Ob der Kommunikationschef Pascal Hollenstein, dessen Kernkompetenz mehr in der Verteidigung der Sache von Jolanda Spiess-Hegglin als im Finanzbereich liegt, daran schuld ist, dass Keller-Sutter den fatalen Satz sagte «this is not a bail-out»? Denn wenn es das nicht ist, fällt die Begründung dahin, wieso die FINMA 16 Milliarden abschreiben konnte. Entsprechende Klagen laufen in der Schweiz, in den USA und weltweit; da dürfte die Staatshaftung greifen.
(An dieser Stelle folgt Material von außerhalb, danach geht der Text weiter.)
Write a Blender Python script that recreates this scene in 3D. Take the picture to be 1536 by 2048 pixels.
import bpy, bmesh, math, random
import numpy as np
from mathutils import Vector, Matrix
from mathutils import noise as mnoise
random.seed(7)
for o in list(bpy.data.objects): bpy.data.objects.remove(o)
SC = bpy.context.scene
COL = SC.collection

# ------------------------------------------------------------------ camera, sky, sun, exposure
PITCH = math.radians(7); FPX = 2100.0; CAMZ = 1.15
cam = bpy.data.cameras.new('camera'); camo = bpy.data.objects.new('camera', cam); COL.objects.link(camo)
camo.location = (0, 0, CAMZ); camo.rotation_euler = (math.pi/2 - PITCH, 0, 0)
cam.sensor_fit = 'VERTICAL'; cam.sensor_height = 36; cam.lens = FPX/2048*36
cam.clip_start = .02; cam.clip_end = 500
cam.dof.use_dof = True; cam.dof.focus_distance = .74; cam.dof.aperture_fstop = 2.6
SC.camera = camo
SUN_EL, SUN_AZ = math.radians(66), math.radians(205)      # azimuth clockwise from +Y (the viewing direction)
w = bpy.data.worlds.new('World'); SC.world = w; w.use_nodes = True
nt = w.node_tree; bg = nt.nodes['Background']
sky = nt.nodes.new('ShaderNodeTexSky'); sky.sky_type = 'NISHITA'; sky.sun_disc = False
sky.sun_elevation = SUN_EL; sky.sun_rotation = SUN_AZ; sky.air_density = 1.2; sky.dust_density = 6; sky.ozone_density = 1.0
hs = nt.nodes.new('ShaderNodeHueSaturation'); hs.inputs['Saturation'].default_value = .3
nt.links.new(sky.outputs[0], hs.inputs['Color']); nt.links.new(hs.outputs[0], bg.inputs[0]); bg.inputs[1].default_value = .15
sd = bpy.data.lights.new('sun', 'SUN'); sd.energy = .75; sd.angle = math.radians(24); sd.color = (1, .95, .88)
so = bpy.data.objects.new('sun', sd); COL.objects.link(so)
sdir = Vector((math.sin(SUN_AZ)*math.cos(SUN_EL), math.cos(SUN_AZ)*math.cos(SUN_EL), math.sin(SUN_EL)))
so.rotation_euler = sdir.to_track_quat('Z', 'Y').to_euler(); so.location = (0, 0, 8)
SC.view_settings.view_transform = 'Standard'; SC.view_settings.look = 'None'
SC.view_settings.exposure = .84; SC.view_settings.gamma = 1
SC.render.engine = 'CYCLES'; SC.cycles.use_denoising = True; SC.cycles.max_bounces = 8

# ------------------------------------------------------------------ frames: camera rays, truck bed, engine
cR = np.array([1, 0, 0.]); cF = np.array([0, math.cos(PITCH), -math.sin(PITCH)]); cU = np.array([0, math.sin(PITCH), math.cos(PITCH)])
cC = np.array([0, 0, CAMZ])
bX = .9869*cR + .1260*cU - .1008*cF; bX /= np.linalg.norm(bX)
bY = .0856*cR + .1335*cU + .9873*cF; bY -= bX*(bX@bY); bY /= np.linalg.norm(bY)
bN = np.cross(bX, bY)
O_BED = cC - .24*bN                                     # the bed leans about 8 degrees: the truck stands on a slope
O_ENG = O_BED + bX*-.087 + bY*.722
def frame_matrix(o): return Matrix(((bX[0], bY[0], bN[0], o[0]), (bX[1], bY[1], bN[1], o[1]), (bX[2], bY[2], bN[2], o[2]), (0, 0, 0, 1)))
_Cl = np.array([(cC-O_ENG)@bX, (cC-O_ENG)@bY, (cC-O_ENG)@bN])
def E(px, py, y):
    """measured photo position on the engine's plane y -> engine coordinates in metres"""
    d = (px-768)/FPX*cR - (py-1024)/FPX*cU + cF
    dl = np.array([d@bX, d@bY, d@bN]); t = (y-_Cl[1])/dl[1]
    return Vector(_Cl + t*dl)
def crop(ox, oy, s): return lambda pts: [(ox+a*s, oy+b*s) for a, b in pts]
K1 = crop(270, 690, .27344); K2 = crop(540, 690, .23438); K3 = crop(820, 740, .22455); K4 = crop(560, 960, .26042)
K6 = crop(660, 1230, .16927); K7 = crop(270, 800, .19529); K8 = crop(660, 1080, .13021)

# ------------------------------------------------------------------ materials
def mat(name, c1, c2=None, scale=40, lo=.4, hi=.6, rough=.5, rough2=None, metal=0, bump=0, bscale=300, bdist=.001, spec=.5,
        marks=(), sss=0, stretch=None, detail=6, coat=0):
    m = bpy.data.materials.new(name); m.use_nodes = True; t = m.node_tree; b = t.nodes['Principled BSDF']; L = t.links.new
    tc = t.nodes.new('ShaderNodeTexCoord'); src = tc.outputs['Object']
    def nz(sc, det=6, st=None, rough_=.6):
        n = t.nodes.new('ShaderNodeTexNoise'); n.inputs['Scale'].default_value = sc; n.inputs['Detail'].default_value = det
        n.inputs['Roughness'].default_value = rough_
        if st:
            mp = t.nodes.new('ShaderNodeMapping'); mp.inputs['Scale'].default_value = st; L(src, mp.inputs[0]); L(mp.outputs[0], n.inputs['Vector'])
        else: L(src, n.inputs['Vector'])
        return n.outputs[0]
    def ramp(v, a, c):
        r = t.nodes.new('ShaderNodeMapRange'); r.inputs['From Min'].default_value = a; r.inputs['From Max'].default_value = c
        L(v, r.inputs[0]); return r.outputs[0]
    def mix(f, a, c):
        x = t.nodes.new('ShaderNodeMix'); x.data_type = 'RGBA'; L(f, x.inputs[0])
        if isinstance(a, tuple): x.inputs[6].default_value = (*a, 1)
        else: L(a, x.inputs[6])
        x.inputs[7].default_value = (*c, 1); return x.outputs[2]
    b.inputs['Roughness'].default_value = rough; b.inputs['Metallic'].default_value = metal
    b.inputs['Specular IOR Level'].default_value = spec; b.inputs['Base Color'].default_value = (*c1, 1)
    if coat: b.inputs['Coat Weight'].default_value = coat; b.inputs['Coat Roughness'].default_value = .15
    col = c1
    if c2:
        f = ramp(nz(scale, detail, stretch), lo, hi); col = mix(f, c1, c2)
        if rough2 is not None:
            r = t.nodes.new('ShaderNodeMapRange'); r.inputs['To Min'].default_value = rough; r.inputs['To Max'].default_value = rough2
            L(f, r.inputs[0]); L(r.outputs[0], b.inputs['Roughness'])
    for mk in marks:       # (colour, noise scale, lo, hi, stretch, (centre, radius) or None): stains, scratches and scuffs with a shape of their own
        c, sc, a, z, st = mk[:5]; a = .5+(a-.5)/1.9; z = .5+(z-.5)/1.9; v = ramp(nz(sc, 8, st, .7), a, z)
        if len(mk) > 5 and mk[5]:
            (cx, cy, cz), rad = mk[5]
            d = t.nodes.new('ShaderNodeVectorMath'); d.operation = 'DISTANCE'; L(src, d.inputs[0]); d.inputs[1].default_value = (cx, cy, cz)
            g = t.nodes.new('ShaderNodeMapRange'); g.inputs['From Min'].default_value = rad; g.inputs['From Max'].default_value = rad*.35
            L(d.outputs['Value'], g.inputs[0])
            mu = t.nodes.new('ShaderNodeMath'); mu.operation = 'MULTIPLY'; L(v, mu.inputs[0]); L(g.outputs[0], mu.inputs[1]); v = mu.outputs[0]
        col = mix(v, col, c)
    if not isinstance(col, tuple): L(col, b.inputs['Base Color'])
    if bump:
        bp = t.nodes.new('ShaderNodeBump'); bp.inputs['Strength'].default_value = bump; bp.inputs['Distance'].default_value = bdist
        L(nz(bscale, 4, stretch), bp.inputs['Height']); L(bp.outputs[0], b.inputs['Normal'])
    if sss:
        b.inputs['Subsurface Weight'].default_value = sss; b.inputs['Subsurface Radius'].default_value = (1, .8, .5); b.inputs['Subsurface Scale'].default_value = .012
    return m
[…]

Durch diesen Abschreiber hat sich die Schweiz übrigens international kräftig unglaubwürdig gemacht; Grossinvestoren werden es sich nun zweimal überlegen, ob sie ihr Geld tatsächlich unter einem Staat anlegen wollen, der dermassen leichtfertig auf die Eigentumsgarantie pfeift und Gläubigern einfach mal 16 Milliarden wegnimmt.

Das nennt man nun einen Klassiker zum Thema: Privatisierung de Gewinne, Sozialisierung der Verluste. Die UBS, also die Aktionäre und die bonusberechtigten Manager, brauchen Schubkarren, um die Gewinne nach Hause zu schieben. Mindestens 20 Milliarden Kaufgewinn, dazu das Monopol in der Schweiz, Schweizer Firmen haben keine nationale Alternative mehr, wenn sie internationale Geschäfte machen wollen. Dazu – allerdings nur für Blödis – das Image, dass die UBS aus Verantwortungsbewusstsein die CS gekauft habe.
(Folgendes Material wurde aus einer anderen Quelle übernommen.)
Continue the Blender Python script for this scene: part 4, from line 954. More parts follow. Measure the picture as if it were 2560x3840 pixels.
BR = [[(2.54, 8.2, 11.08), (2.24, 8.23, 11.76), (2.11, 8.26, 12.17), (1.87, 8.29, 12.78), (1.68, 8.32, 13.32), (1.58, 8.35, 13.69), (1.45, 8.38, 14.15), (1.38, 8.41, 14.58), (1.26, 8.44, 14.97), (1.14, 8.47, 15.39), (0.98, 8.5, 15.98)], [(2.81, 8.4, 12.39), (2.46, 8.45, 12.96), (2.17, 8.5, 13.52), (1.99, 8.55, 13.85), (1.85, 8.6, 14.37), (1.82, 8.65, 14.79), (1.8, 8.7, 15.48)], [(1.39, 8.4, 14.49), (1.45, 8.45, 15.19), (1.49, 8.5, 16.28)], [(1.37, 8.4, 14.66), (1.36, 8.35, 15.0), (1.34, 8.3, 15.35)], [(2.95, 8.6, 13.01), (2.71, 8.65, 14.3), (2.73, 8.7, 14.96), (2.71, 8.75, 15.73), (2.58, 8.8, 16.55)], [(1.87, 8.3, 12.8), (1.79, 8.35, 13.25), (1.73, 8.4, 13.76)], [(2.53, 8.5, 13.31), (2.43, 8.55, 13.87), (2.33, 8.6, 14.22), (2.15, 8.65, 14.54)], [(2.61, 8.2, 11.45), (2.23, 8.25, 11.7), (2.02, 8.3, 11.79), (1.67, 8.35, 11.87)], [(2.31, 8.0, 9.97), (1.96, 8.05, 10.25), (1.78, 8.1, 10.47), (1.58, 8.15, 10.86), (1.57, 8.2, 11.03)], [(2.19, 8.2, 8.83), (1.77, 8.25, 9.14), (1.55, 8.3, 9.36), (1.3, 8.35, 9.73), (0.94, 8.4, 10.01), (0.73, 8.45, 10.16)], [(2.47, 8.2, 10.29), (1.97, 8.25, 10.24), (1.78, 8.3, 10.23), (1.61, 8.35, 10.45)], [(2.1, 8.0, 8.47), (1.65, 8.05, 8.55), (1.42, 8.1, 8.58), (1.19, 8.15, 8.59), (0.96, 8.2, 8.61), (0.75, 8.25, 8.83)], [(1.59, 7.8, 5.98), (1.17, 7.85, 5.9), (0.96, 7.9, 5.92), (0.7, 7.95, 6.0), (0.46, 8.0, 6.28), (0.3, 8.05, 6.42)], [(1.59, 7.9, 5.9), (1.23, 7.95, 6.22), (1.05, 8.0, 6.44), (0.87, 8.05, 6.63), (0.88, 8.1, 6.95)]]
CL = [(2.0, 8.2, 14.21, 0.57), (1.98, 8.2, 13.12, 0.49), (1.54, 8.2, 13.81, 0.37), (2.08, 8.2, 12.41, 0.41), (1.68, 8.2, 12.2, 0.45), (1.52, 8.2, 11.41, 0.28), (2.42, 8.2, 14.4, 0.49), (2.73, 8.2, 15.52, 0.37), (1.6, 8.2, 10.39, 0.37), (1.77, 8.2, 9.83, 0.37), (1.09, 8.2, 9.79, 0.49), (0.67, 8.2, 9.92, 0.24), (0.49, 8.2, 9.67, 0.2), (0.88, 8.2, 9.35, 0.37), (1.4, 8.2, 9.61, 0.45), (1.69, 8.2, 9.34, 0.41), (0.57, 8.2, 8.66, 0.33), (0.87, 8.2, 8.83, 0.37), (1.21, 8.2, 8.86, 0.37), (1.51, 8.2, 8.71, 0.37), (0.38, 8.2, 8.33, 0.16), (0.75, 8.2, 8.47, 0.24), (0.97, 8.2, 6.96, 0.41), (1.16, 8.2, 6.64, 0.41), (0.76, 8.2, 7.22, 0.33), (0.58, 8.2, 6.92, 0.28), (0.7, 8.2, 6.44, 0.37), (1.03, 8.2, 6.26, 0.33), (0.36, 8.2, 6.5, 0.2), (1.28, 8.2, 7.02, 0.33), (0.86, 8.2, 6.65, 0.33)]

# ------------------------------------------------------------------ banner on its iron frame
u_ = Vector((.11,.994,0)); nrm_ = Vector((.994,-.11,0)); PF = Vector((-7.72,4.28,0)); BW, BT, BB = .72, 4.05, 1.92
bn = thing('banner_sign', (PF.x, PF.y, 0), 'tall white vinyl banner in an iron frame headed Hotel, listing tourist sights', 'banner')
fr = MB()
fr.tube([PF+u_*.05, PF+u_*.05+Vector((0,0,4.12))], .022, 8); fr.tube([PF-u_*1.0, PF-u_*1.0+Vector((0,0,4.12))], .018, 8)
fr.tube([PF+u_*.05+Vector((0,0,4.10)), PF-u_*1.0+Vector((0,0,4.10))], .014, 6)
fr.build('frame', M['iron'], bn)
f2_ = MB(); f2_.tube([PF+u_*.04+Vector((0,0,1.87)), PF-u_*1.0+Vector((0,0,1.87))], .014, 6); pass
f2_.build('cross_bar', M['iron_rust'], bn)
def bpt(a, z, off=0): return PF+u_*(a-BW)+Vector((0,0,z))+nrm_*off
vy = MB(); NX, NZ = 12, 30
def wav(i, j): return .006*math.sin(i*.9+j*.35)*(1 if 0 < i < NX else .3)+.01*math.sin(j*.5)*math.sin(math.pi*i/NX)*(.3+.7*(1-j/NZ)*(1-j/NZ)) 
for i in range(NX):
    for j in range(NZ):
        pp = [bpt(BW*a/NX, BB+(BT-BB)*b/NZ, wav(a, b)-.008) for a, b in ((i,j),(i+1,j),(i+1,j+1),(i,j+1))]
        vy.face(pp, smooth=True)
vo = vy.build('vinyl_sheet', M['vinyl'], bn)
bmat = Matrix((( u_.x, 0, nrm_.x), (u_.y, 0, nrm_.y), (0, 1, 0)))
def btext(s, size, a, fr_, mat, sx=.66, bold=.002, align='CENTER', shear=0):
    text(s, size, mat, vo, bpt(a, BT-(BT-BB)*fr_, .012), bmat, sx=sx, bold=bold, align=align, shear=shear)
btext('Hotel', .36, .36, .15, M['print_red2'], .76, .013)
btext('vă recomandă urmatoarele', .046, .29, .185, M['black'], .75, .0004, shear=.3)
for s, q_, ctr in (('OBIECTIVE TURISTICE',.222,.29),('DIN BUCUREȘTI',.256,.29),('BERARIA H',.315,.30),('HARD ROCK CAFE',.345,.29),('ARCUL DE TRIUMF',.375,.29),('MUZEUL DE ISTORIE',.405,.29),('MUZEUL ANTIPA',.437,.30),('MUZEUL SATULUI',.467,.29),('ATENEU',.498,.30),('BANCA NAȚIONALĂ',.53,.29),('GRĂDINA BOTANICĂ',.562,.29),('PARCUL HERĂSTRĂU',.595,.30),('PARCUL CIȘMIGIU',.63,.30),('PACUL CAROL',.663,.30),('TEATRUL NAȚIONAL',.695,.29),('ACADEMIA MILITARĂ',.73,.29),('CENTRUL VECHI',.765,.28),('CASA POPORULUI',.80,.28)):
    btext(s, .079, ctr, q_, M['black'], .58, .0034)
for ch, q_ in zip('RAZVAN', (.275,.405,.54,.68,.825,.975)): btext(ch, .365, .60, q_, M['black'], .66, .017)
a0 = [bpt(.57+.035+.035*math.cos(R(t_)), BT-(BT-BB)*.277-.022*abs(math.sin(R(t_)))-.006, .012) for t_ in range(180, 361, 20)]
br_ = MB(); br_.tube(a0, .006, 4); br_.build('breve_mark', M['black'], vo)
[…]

Regierende müssen nicht unbedingt Sachkompetenz haben. Das zeigen auch der deutsche Wirtschaftsminister und Finanzminister aufs Hässlichste. Aber eine Fähigkeit sollten sie haben: die richtigen Fragen stellen. Also hätte KKS einfach mal fragen sollen: was genau kauft die UBS für 3 Milliarden? Was kriegt sie dafür? Und wieso genau schenken wir ihr noch weitere 16 Milliarden, plus 9 Milliarden, plus 250 Milliarden Garantie? Wäre es da nicht besser, die SNB übernimmt den Laden, räumt das unfähige Management weg, frontet für kurze Zeit und bringt die Credit Suisse mit neuen Führungskräften an die Börse?

Das hätte sie fragen können. Sollen. Müssen. Stattdessen liess sie sich gnadenlos über den Tisch ziehen, mitsamt dem Rest-Bundesrat, der FINMA, der SNB und all den Sesselfurzern in Bern, die ihren Verhandlungspartnern der UBS haushoch unterlegen waren. Welch Skandal.